Si los economistas se dedicaran a
predecir el tiempo, cada invierno nos pillaría en bañador. La tremenda paliza
que la economía nos está propinando no la habían previsto ni los cerebros
grises de las mejores cátedras de la especialidad. Nadie lo vio venir y, lo que
es peor, nadie lo ve marchar. Sólo una idea parece reunir el consenso unánime
de unos y otros, expertos y consumidores, europeos y norteamericanos, liberales
e intervencionistas: “Nada volverá a ser como antes”.
Aunque estemos más o menos
escarmentados de la pavorosa penitencia que nos impone la alegría irresponsable
de los últimos años, parece obvio que las cosas tendrán otro aspecto de aquí a
poco. Ya lo tienen, de hecho. Y el universo de la decoración no se salva del
cambio. Hemos consultado nuestra particular bola de cristal (de Swarovski, por
supuesto) para saber qué nos depara el futuro, y esto es lo que nos ha dicho:
El reciclaje, sin ir más lejos,
pasará de ser una moda divertida para nostálgicos del hippismo y el flower power,
a una necesidad incuestionable.

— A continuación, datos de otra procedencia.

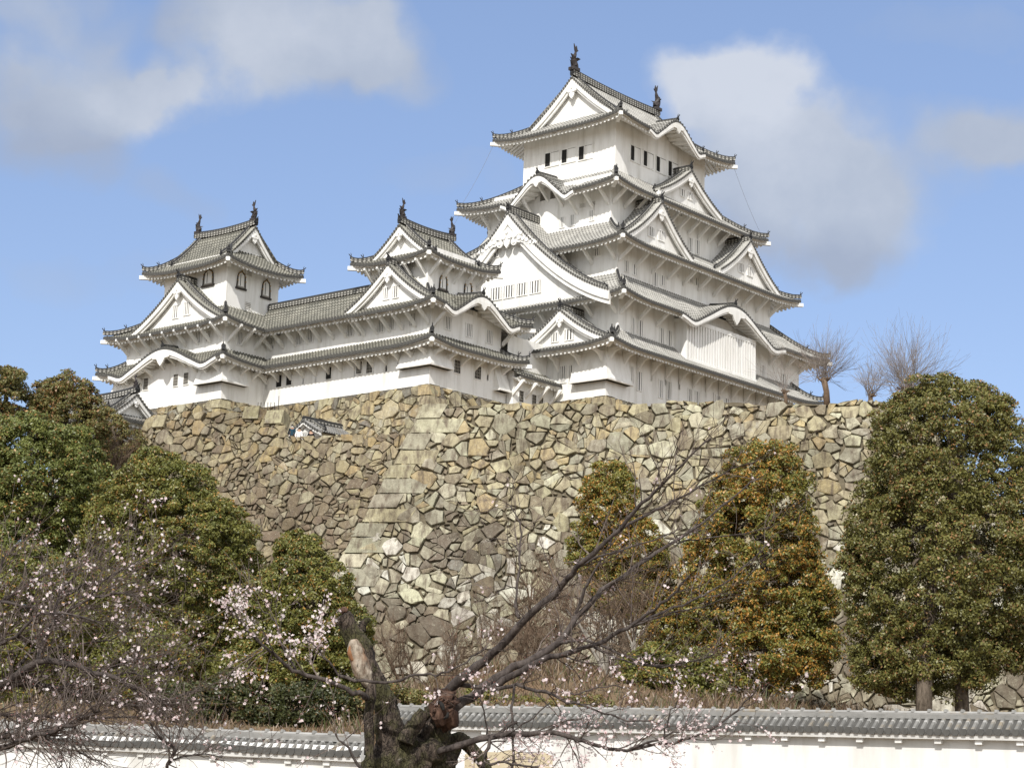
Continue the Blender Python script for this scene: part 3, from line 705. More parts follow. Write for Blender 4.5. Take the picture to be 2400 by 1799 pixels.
for px, py, w, h in ((1468, 624, 8, 26), (1486.5, 632, 9, 26), (1535, 655, 9, 34), (1552, 657, 9, 24), (1618.7, 655, 9, 18), (1632, 660, 9, 18), (1590, 646, 4, 6), (1648, 667, 4, 8)): pwin(K, 'S', 1.3, px, py, w, h, 'slit', 2)
for px, py, w, h in ((1483.6, 765, 6, 42), (1500, 771, 10, 42), (1550, 789, 9, 42), (1568, 795, 9, 42), (1787.5, 874.6, 9, 40), (1836, 895, 9, 38)): pwin(K, 'S', .4, px, py, w, h, 'slit', 2)
for px, py in ((1320.5, 877), (1342, 875)): pwin(K, 'W', 0, px, py, 14, 40, 'slit', 3)
for px, py, w, h in ((1480, 881, 7, 45), (1497.5, 893, 11, 45), (1548, 911, 9, 42), (1567, 915, 10, 42), (1616, 929, 9, 36), (1633, 935, 9, 36), (1682, 945, 9, 36), (1702, 951, 9, 36)): pwin(K, 'S', 0, px, py, w, h, 'slit', 2)
drop_bay(K, 0, 0, 3.5, 3.1, 1.35, 4.0, .62)

# ---- west small keep
NI = Bld('small_keep', (-15.5, 6.6, -1), label='white three storey corner turret in the middle, just left of the tallest keep', cat='castle turret', group='small keeps of the castle')
walls(NI, (-15.5, 6.6, -5.6, 15), -1.1, 3.0); walls(NI, (-15.1, 7.0, -6.0, 15), 2.8, 6.5); walls(NI, (-14.3, 8.3, -7.4, 15), 7.0, 11.5)
skirt(NI, (-17.1, 5.0, -4.4, 15), 2.3, (-15.1, 7.0, -6.0, 15), 3.5, 1.6, M_TILE_B, sides='SWE', strut=ST_B, strut_sp=1.55)
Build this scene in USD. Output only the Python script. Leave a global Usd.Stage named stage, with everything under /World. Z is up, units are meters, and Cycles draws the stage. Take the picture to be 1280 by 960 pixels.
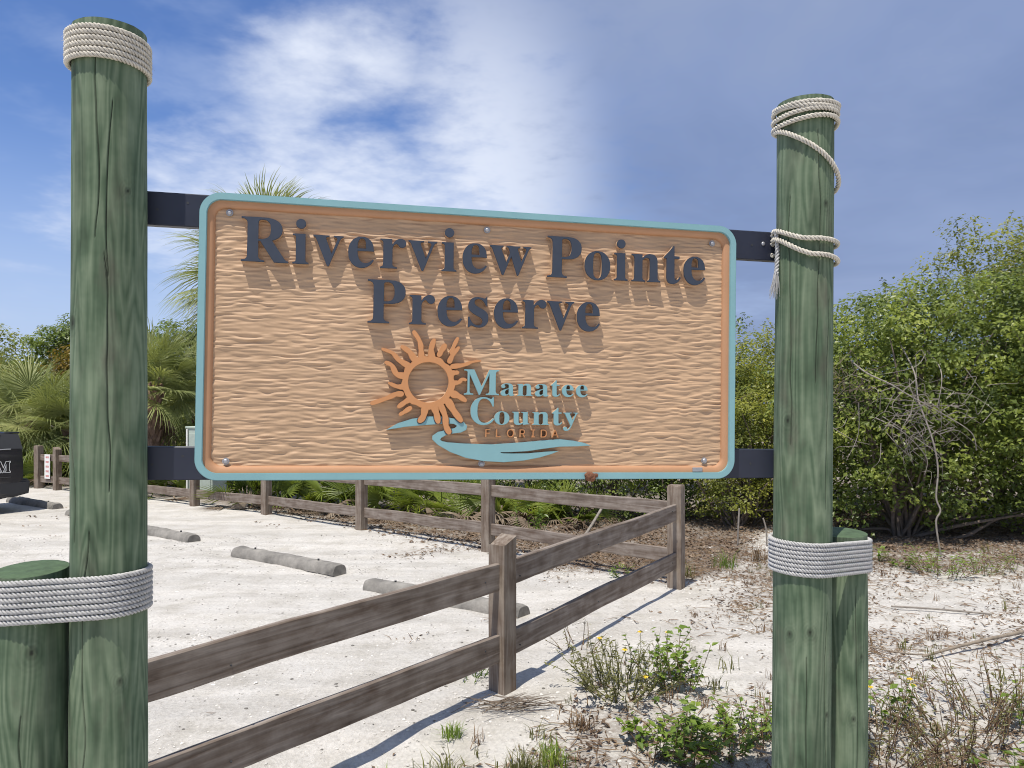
import math
import random
import numpy as np
import trimesh
import shapely
from shapely import affinity
from shapely.geometry import LineString, Point, Polygon, box as sbox
from shapely.ops import unary_union
import usdkit
import meshkit
from pxr import Gf, Sdf, Usd, UsdGeom, UsdLux, UsdShade, Vt

stage = Usd.Stage.CreateInMemory()
UsdGeom.SetStageUpAxis(stage, "Z")
UsdGeom.SetStageMetersPerUnit(stage, 1.0)
UsdGeom.Xform.Define(stage, "/World")
UsdGeom.Scope.Define(stage, "/World/Looks")
RNG = np.random.default_rng(7)
random.seed(7)
PI = math.pi

# ------------------------------------------------------------------ camera, sky, sun, exposure
EYE = np.array([0.0, 0.0, 2.1])
cam = UsdGeom.Camera.Define(stage, "/World/camera")
cam.AddTranslateOp().Set(Gf.Vec3d(*EYE))
cam.AddRotateXOp().Set(90.0)
cam.CreateHorizontalApertureAttr(36.0)
cam.CreateVerticalApertureAttr(27.0)
cam.CreateFocalLengthAttr(27.0)
cam.CreateVerticalApertureOffsetAttr(25 / 1280 * 36)
cam.CreateClippingRangeAttr(Gf.Vec2f(0.05, 2000))
cam.CreateExposureAttr(0.4)

SUN = np.array([-0.195, -0.315, 0.935])
SUN /= np.linalg.norm(SUN)
SKY = dict(strength=0.10)
sun = UsdLux.DistantLight.Define(stage, "/World/sun")
sun.CreateIntensityAttr(1.0)
sun.CreateAngleAttr(0.5)
sun.CreateNormalizeAttr(True)
sun.CreateColorAttr(Gf.Vec3f(1.0, 0.95, 0.87))
_x = np.cross([0, 1, 0], SUN); _x /= np.linalg.norm(_x)
_y = np.cross(SUN, _x)
sun.AddTransformOp().Set(Gf.Matrix4d(*_x, 0, *_y, 0, *SUN, 0, 0, 0, 30, 1))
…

Ya no reciclamos por sentido de la
responsabilidad sino por pura necesidad de supervivencia. Y detrás de esta
nueva exigencia asoma la nariz una forma diferente de tratar los materiales, la
recuperación de algunos que parecían cosa del pasado y la defunción del
simpático “usar y tirar”. A la salud del planeta le acompaña otra inquietud más
próxima, la salud de los espacios habitables y de sus ocupantes. Sin necesidad
de tonterías orientalistas, los espacios se deben construir pensando en que
sean sostenibles y saludables.
El componente estético del diseño
ahora se ubica inmediatamente detrás del funcional, de forma que la belleza de
los muebles, y sus primos hermanos los complementos y las lámparas, vendrá dada
por rasgos como la eficacia, el buen uso, la resistencia, la facilidad de
mantenimiento y, probablemente, nos vamos a fijar menos en la belleza de las
piernas o la caída de ojos de una silla… De hecho, los arquitectos
racionalistas ya proclamaban que lo útil es bello, pero últimamente nos
habíamos liado un poco con las formas orgánicas, los diseños peludos, los
brillos y otras chorradas que nos recordaban lo rico que es el Primer Mundo. Fuera,
todo eso (a menos que seamos rusos o árabes adinerados), y bienvenidas sean las
superficies mates, las texturas desgastadas, los espacios limpios, las salas a
media luz, las piezas que nunca pasan de moda, los clásicos del diseño.
La comodidad es otra exigencia
irrenunciable, de forma que los diseñadores van a tener que ponerla en el
ranking de sus prioridades si quieren tener más trabajo (o simplemente, si
quieren tener trabajo), pero siempre bien entendida. Dado que la casa es el
nuevo refugio tanto de la individualidad como de la familia, el confort pasa
por reconstruir un espacio a la medida de cada uno, absolutamente
personalizado, ceñido a sus medidas, customizado
para reflejar su personalidad. Probablemente, el eclecticismo será lo que
mejor defina esta época de transición hacia no sabemos qué. La mezcla de influencias,
de épocas y estilos será lo que se va a imponer en las nuevas formas
decorativas y la única limitación por arriba será la imaginación, y por abajo,
el buen gusto.
Finalmente, la gran metamorfosis
vendrá dada por los precios. Muchas cosas deben cambiar en la estructura
comercial de la decoración para que los presupuestos y las posibilidades reales
de nuestros bolsillos se acerquen, pero no hay más remedio que explorar ese
camino. Las empresas lo saben y ya están trabajando en todo el proceso, desde
la producción hasta la venta y el montaje para ofrecer mejores relaciones
calidad precio. No hay otra salida. Veremos si se cumplen estas predicciones de
nuestra particular bola de cristal. Si no es así, rectificaremos. Total, los
economistas no aciertan una y siguen ahí, tan campantes.